**Recorded data**
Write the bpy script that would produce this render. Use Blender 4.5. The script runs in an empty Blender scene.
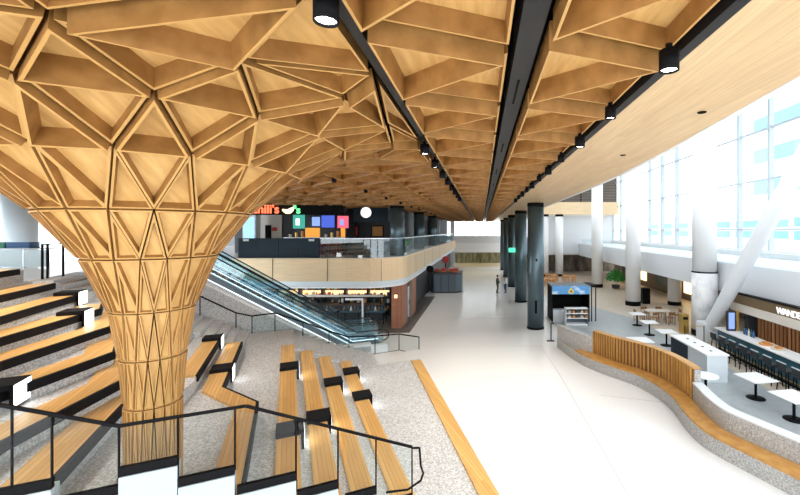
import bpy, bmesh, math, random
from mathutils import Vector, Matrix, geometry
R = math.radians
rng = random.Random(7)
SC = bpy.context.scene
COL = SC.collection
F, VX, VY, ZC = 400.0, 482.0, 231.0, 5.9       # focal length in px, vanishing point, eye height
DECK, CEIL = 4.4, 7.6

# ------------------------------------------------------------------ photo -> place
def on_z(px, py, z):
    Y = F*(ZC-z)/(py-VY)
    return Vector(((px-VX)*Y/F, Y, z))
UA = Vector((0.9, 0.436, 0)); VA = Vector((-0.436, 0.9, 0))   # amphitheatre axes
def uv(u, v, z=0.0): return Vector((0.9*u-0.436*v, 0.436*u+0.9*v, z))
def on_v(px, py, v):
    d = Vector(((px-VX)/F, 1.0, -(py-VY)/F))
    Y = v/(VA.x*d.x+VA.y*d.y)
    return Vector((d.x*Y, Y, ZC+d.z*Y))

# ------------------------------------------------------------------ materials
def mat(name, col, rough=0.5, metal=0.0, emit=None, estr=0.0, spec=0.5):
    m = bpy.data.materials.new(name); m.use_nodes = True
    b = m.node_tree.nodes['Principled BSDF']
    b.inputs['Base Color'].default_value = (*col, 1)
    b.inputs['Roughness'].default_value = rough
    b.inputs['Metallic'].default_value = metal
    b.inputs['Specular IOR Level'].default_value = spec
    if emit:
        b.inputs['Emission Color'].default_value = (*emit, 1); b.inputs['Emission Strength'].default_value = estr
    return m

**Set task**
Write out again every line above exactly as given; the pictures do not belong in the copy.

**Result of the task**
Write the bpy script that would produce this render. Use Blender 4.5. The script runs in an empty Blender scene.
import bpy, bmesh, math, random
from mathutils import Vector, Matrix, geometry
R = math.radians
rng = random.Random(7)
SC = bpy.context.scene
COL = SC.collection
F, VX, VY, ZC = 400.0, 482.0, 231.0, 5.9       # focal length in px, vanishing point, eye height
DECK, CEIL = 4.4, 7.6

# ------------------------------------------------------------------ photo -> place
def on_z(px, py, z):
    Y = F*(ZC-z)/(py-VY)
    return Vector(((px-VX)*Y/F, Y, z))
UA = Vector((0.9, 0.436, 0)); VA = Vector((-0.436, 0.9, 0))   # amphitheatre axes
def uv(u, v, z=0.0): return Vector((0.9*u-0.436*v, 0.436*u+0.9*v, z))
def on_v(px, py, v):
    d = Vector(((px-VX)/F, 1.0, -(py-VY)/F))
    Y = v/(VA.x*d.x+VA.y*d.y)
    return Vector((d.x*Y, Y, ZC+d.z*Y))

# ------------------------------------------------------------------ materials
def mat(name, col, rough=0.5, metal=0.0, emit=None, estr=0.0, spec=0.5):
    m = bpy.data.materials.new(name); m.use_nodes = True
    b = m.node_tree.nodes['Principled BSDF']
    b.inputs['Base Color'].default_value = (*col, 1)
    b.inputs['Roughness'].default_value = rough
    b.inputs['Metallic'].default_value = metal
    b.inputs['Specular IOR Level'].default_value = spec
    if emit:
        b.inputs['Emission Color'].default_value = (*emit, 1); b.inputs['Emission Strength'].default_value = estr
    return m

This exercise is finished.